La persona è intimamente convinta che Gesù ha ragione; che è bene e bello seguirlo; che lo posso incontrare vivo nella Chiesa. E tutto questo traspare nella sua persona, nella modalità con cui invita altri a consentire a questa proposta. In una parola: è un testimone.

Qui avviene qualcosa di molto grande. Ciò che accadeva nell’incontro fra (la testimonianza di) Gesù e chi lo incontrava, in una qualche misura accade nel rapporto catechetico. Anche in esso traspare nel catechista la testimonianza di Gesù che invita a seguirlo. Ciò che rende possibile la presenza della testimonianza di Gesù nel catechista è la grazia dello Spirito Santo che lo ha convinto che Gesù ha ragione, sempre e comunque.

Questo non comporta necessariamente una perfetta coerenza fra la fede e la vita, nel catechista. Riprendiamo una riflessione iniziale. Certamente una incoerenza grave, estesa, continua rende impossibile la testimonianza. Ma il punto centrale non è questo. È l’intima convinzione che solo Gesù ha parole di vita eterna, e la gioia di vivere che genera questa convinzione. Può essere, anzi è sempre anche la gioia di un perdono mai negato. Pietro può dire in tutta verità che ama Cristo, anche se pochi giorni prima lo aveva tradito.
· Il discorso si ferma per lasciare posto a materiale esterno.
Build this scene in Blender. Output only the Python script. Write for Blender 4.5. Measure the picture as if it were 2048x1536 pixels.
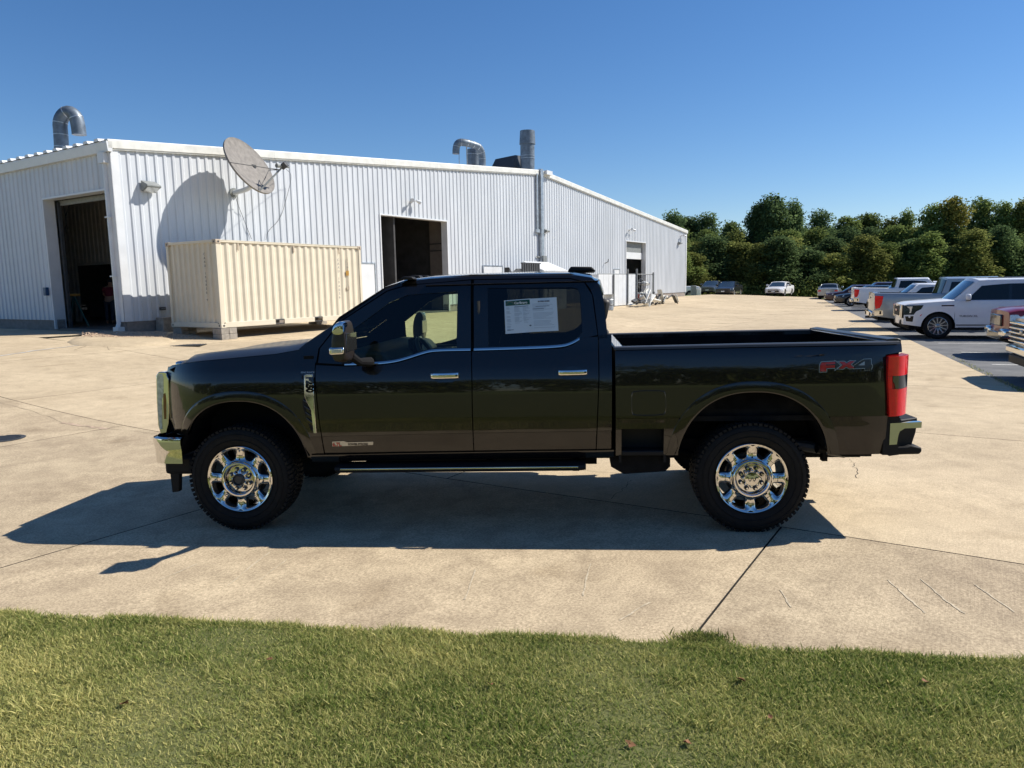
import bpy, bmesh, math, random
import numpy as np
from mathutils import Vector, Matrix
random.seed(7); rng = np.random.default_rng(11)
R = math.radians; PI = math.pi
for o in list(bpy.data.objects): bpy.data.objects.remove(o)
S = bpy.context.scene; COL = S.collection

# ------------------------------------------------------------------ camera
FPX, PITCH, ROLL, EYE = 1451.0, 0.1362, 0.0174, 1.95
cd = bpy.data.cameras.new('camera'); cam = bpy.data.objects.new('camera', cd); COL.objects.link(cam)
cd.sensor_width = 36; cd.lens = 36*FPX/2048; cd.clip_start = .05; cd.clip_end = 3000
_r = Vector((1, 0, 0)); _u = Vector((0, math.sin(PITCH), math.cos(PITCH))); _f = Vector((0, math.cos(PITCH), -math.sin(PITCH)))
cr, sr = math.cos(ROLL), math.sin(ROLL)
_cx = _r*cr - _u*sr; _cy = _r*sr + _u*cr
cam.matrix_world = Matrix(((_cx.x, _cy.x, -_f.x, 0), (_cx.y, _cy.y, -_f.y, 0), (_cx.z, _cy.z, -_f.z, EYE), (0, 0, 0, 1)))
S.camera = cam

# ------------------------------------------------------------------ sky and sun
SUN_AZ, SUN_EL = 13.0, 45.0
W = bpy.data.worlds.new("World"); S.world = W; W.use_nodes = True
nt = W.node_tree; nt.nodes.clear()
out = nt.nodes.new('ShaderNodeOutputWorld'); bg = nt.nodes.new('ShaderNodeBackground'); sky = nt.nodes.new('ShaderNodeTexSky')
sky.sky_type = 'NISHITA'; sky.sun_disc = False; sky.sun_elevation = R(SUN_EL); sky.sun_rotation = R(90-SUN_AZ)
sky.altitude = 200; sky.air_density = 1.0; sky.dust_density = .1; sky.ozone_density = 3.0
bg.inputs[1].default_value = .078
hs = nt.nodes.new('ShaderNodeHueSaturation'); hs.inputs['Saturation'].default_value = 1.18; wb = nt.nodes.new('ShaderNodeMix'); wb.data_type = 'RGBA'; wb.blend_type = 'MULTIPLY'; wb.inputs[0].default_value = 1; wb.inputs[7].default_value = (.95, .99, 1.10, 1); nt.links.new(sky.outputs[0], wb.inputs[6]); nt.links.new(wb.outputs[2], hs.inputs['Color']); nt.links.new(hs.outputs[0], bg.inputs[0]); nt.links.new(bg.outputs[0], out.inputs[0])
sd = bpy.data.lights.new('sun', 'SUN'); sun = bpy.data.objects.new('sun', sd); COL.objects.link(sun)
sd.energy = 5.0; sd.angle = R(.5); sd.color = (1, .94, .84)
sdir = Vector((math.cos(R(SUN_EL))*math.cos(R(SUN_AZ)), math.cos(R(SUN_EL))*math.sin(R(SUN_AZ)), math.sin(R(SUN_EL))))
sun.rotation_euler = sdir.to_track_quat('Z', 'Y').to_euler()
S.view_settings.view_transform = 'Standard'; S.view_settings.look = 'None'
S.view_settings.exposure = .45; S.view_settings.gamma = 1; S.view_settings.use_curve_mapping = False

# ------------------------------------------------------------------ materials
def mat(name, col=(.5, .5, .5), rough=.6, metal=0., coat=0., spec=.5, noise=0., nscale=5., bump=0., bscale=40., trans=0., emit=None, rvar=0.,
        detail=6, aniso=None, col2=None, random_v=0., ior=1.5):
    m = bpy.data.materials.new(name); m.use_nodes = True; n = m.node_tree.nodes; l = m.node_tree.links
    b = n['Principled BSDF']; I = b.inputs
    I['Base Color'].default_value = (*col, 1); I['Roughness'].default_value = rough; I['Metallic'].default_value = metal
    I['Coat Weight'].default_value = coat; I['Coat Roughness'].default_value = .02; I['Specular IOR Level'].default_value = spec; I['IOR'].default_value = ior
    if trans: I['Transmission Weight'].default_value = trans
    if emit: I['Emission Color'].default_value = (*emit[:3], 1); I['Emission Strength'].default_value = emit[3]
    tc = n.new('ShaderNodeTexCoord'); src = tc.outputs['Object']
    if aniso:
        mp = n.new('ShaderNodeMapping'); mp.inputs['Scale'].default_value = aniso; l.new(src, mp.inputs[0]); src = mp.outputs[0]
    csock = None
    if noise or col2:
        t = n.new('ShaderNodeTexNoise'); t.inputs['Scale'].default_value = nscale; t.inputs['Detail'].default_value = detail; t.inputs['Roughness'].default_value = .62
        l.new(src, t.inputs['Vector'])
        rp = n.new('ShaderNodeValToRGB'); rp.color_ramp.elements[0].position = .32; rp.color_ramp.elements[1].position = .68
        c2 = col2 if col2 else tuple(min(1, c*(1+noise)) for c in col); c1 = col if col2 else tuple(c*(1-noise) for c in col)
        rp.color_ramp.elements[0].color = (*c1, 1); rp.color_ramp.elements[1].color = (*c2, 1)
        l.new(t.outputs['Fac'], rp.inputs[0]); csock = rp.outputs[0]
        if rvar:
            mr = n.new('ShaderNodeMapRange'); mr.inputs['To Min'].default_value = max(0, rough-rvar); mr.inputs['To Max'].default_value = min(1, rough+rvar)
            l.new(t.outputs['Fac'], mr.inputs[0]); l.new(mr.outputs[0], I['Roughness'])
    if random_v:
        oi = n.new('ShaderNodeObjectInfo'); mr = n.new('ShaderNodeMapRange'); mr.inputs['To Min'].default_value = 1-random_v; mr.inputs['To Max'].default_value = 1+random_v
        l.new(oi.outputs['Random'], mr.inputs[0]); vm = n.new('ShaderNodeVectorMath'); vm.operation = 'SCALE'
        if csock: l.new(csock, vm.inputs[0])
        else: vm.inputs[0].default_value = col
        l.new(mr.outputs[0], vm.inputs['Scale']); csock = vm.outputs[0]
    if csock: l.new(csock, I['Base Color'])
    if bump:
        t2 = n.new('ShaderNodeTexNoise'); t2.inputs['Scale'].default_value = bscale; t2.inputs['Detail'].default_value = 5; l.new(src, t2.inputs['Vector'])
        bp = n.new('ShaderNodeBump'); bp.inputs['Strength'].default_value = bump; bp.inputs['Distance'].default_value = .01
        l.new(t2.outputs['Fac'], bp.inputs['Height']); l.new(bp.outputs[0], I['Normal'])
    return m

def glass(name, tint, refl=1.0):
    m = bpy.data.materials.new(name); m.use_nodes = True; n = m.node_tree.nodes; l = m.node_tree.links; n.clear()
    o = n.new('ShaderNodeOutputMaterial'); mx = n.new('ShaderNodeMixShader'); tr = n.new('ShaderNodeBsdfTransparent'); gl = n.new('ShaderNodeBsdfGlossy'); fr = n.new('ShaderNodeFresnel')
    fr.inputs[0].default_value = 1.5; tr.inputs[0].default_value = (*tint, 1); gl.inputs['Roughness'].default_value = .01
    mu = n.new('ShaderNodeMath'); mu.operation = 'MULTIPLY'; mu.inputs[1].default_value = refl
    l.new(fr.outputs[0], mu.inputs[0]); l.new(mu.outputs[0], mx.inputs[0]); l.new(tr.outputs[0], mx.inputs[1]); l.new(gl.outputs[0], mx.inputs[2]); l.new(mx.outputs[0], o.inputs[0])
    return m

def concrete_mat(old=False):
    m = bpy.data.materials.new('old_broomed_concrete' if old else 'concrete_paving'); m.use_nodes = True; n = m.node_tree.nodes; l = m.node_tree.links
    b = n['Principled BSDF']; b.inputs['Roughness'].default_value = .85; b.inputs['Specular IOR Level'].default_value = .3
    g = n.new('ShaderNodeNewGeometry'); pos = g.outputs['Position']
    def noise(sc, det=6, ro=.6, vec=pos, dist=0):
        t = n.new('ShaderNodeTexNoise'); t.inputs['Scale'].default_value = sc; t.inputs['Detail'].default_value = det; t.inputs['Roughness'].default_value = ro; t.inputs['Distortion'].default_value = dist
        l.new(vec, t.inputs['Vector']); return t.outputs['Fac']
    def ramp(s, p0, c0, p1, c1):
        r = n.new('ShaderNodeValToRGB'); e = r.color_ramp.elements; e[0].position = p0; e[1].position = p1; e[0].color = (*c0, 1); e[1].color = (*c1, 1); l.new(s, r.inputs[0]); return r.outputs[0]
    def mix(mode, f, a, c):
        x = n.new('ShaderNodeMix'); x.data_type = 'RGBA'; x.blend_type = mode
        if isinstance(f, (int, float)): x.inputs[0].default_value = f
        else: l.new(f, x.inputs[0])
        l.new(a, x.inputs[6])
        if isinstance(c, tuple): x.inputs[7].default_value = (*c, 1)
        else: l.new(c, x.inputs[7])
        return x.outputs[2]
    big = ramp(noise(.8 if old else .45, 6), .3, (.42, .338, .235) if old else (.46, .37, .25), .72, (.54, .445, .31) if old else (.59, .485, .335))
    # broomed finish: fine lines across the slab, aligned with the building grid
    mp = n.new('ShaderNodeMapping'); mp.vector_type = 'TEXTURE'; mp.inputs['Rotation'].default_value = (0, 0, R(57.3)); mp.inputs['Scale'].default_value = (1.6, .03, 1); l.new(pos, mp.inputs[0])
    broom = noise(4.5, 4, .75, mp.outputs[0])
    fine = noise(60, 6, .85)
    mid = noise(3.2, 8, .72, dist=.4)
    c = mix('MULTIPLY', .75 if old else .6, big, ramp(mid, .34, (.72, .70, .68), .62, (1.06, 1.05, 1.03)))
    c = mix('MULTIPLY', .95 if old else .6, c, ramp(fine, .38, (.58, .56, .53), .62, (1.3, 1.3, 1.28)))
    c = mix('MULTIPLY', .38 if old else .25, c, ramp(broom, .35, (.72, .70, .68), .6, (1.12, 1.12, 1.12)))
    # darker soaked-in stains
    st = ramp(noise(.9, 3, .5, dist=1.2), .60, (1, 1, 1), .80, (.70, .67, .63))
    c = mix('MULTIPLY', 1.0, c, st)
    oi = n.new('ShaderNodeObjectInfo'); mr = n.new('ShaderNodeMapRange'); mr.inputs['To Min'].default_value = .93; mr.inputs['To Max'].default_value = 1.06; l.new(oi.outputs['Random'], mr.inputs[0])
    vm = n.new('ShaderNodeVectorMath'); vm.operation = 'SCALE'; l.new(c, vm.inputs[0]); l.new(mr.outputs[0], vm.inputs['Scale'])
    l.new(vm.outputs[0], b.inputs['Base Color'])
    ad = n.new('ShaderNodeMath'); ad.operation = 'ADD'; l.new(fine, ad.inputs[0]); l.new(broom, ad.inputs[1])
    bp = n.new('ShaderNodeBump'); bp.inputs['Strength'].default_value = .38; bp.inputs['Distance'].default_value = .005; l.new(ad.outputs[0], bp.inputs['Height']); l.new(bp.outputs[0], b.inputs['Normal'])
    return m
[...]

Ora sarebbe necessario vedere la cosa dal punto di vista della persona provocata a consentire. Non ne abbiamo più il tempo. Mi limito a qualche osservazione.
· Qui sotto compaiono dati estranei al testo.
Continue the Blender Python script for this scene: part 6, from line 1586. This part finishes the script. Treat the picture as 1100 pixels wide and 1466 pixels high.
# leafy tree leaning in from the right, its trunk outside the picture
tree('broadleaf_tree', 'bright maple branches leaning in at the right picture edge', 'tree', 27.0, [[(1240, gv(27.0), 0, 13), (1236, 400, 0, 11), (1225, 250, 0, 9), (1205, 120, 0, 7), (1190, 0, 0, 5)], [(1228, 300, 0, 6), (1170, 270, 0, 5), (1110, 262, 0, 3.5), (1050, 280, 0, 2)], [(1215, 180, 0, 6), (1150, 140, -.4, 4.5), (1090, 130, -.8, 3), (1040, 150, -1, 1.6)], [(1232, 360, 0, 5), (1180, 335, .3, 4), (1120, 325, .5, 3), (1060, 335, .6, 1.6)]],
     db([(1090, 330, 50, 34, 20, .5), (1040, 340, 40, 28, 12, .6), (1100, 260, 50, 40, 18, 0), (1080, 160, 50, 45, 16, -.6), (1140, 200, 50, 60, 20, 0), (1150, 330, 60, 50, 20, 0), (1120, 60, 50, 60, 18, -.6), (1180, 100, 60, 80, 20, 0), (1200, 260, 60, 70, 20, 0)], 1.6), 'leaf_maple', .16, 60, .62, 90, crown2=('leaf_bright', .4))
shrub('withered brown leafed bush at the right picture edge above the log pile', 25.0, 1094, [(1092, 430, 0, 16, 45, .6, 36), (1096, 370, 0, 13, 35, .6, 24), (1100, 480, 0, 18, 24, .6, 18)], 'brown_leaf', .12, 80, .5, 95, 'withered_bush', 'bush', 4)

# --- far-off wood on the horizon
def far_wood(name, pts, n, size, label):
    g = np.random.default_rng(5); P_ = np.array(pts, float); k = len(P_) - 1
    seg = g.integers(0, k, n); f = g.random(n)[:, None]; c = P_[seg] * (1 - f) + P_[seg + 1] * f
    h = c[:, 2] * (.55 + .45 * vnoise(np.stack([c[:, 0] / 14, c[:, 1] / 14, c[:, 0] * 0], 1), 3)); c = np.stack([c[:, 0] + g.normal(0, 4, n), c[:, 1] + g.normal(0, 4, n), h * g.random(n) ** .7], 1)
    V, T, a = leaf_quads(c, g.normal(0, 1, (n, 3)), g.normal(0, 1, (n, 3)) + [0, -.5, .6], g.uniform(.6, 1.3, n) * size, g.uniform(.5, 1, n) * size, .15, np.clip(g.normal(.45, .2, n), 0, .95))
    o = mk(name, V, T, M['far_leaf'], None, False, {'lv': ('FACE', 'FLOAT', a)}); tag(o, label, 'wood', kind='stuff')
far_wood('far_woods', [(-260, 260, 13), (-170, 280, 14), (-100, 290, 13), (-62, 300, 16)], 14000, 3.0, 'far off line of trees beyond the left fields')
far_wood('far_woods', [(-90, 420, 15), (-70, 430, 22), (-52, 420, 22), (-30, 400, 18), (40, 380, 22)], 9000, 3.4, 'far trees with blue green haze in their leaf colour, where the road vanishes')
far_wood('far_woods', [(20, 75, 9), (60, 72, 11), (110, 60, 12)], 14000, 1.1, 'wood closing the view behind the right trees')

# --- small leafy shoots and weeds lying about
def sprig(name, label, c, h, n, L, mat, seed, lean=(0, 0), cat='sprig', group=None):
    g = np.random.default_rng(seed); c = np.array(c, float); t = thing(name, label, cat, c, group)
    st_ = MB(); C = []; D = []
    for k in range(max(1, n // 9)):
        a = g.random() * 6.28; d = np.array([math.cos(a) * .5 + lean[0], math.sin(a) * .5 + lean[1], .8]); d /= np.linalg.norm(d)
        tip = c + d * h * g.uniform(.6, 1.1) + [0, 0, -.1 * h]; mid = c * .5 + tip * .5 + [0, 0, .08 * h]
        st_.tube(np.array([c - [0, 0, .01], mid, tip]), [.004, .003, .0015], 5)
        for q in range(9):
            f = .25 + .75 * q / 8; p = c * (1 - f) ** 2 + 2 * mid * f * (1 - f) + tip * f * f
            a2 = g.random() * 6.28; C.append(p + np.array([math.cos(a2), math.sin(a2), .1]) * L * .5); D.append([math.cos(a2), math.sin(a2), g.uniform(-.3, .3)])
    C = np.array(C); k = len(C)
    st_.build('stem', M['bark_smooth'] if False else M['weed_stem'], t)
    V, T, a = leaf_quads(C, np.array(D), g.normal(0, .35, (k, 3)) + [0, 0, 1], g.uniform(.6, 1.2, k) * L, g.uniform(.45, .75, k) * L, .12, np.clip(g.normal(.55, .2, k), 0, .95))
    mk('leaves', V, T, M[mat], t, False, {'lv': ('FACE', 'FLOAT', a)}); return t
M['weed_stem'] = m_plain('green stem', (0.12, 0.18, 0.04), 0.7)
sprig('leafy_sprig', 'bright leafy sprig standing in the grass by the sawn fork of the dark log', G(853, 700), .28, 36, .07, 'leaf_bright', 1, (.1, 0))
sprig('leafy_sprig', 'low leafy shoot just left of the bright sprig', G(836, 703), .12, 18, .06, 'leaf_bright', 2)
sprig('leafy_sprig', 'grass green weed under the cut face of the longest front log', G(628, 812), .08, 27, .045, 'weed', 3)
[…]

Anche di fronte al testimone si può rifiutare il consenso. J. Finnis ha studiato la cosa per quanto riguarda il consenso alle verità morali. Ma vale anche anzi maggiormente per il consenso di fede. Quattro sono le cause principali che possono impedire, bloccare la testimonianza di Gesù. La prima è costituita dal fatto che la "forma mentis" di chi ascolta, il "paradigma interpretativo" di cui fa uso nel suo approccio alla realtà, è contrario, non solo diverso, alla testimonianza di Gesù. Si pensi alla reazione di Pietro di fronte alla predicazione della passione di Gesù. La seconda è costituita dalla "tentazione di alleggerire il carico": troppo duro è questo discorso, dicono i giudei. Ciò accade spesso quando si presenta il cristianesimo come un fardello di norme da portare. La terza è costituita dall’orgoglio che impedisce di ammettere che la vita finora vissuta è sbagliata. La quarta è dovuta a quella sorta di torpore intellettuale che può giungere fino alla cecità interiore che impedisce di andare oltre al piacere e all’utile (Tommaso dice che questo è normalmente conseguenza del disordine in ambito sessuale) [cfr. J. Finnis, Gli assoluti morali, ARES ed., Milano 1999, tutto il cap. primo].

Conclusione

La nostra riflessione ci ha fatto scoprire l’identità del catechista in una dimensione di grande splendore ed attrattiva. In sostanza tutto quanto ho detto potrebbe essere riassunto nel modo seguente: chi ha incontrato Gesù può testimoniarlo ed indurre altri a seguirlo. La Verità che è Gesù è ora affidata alla testimonianza della Chiesa e nella Chiesa ad ogni suo discepolo.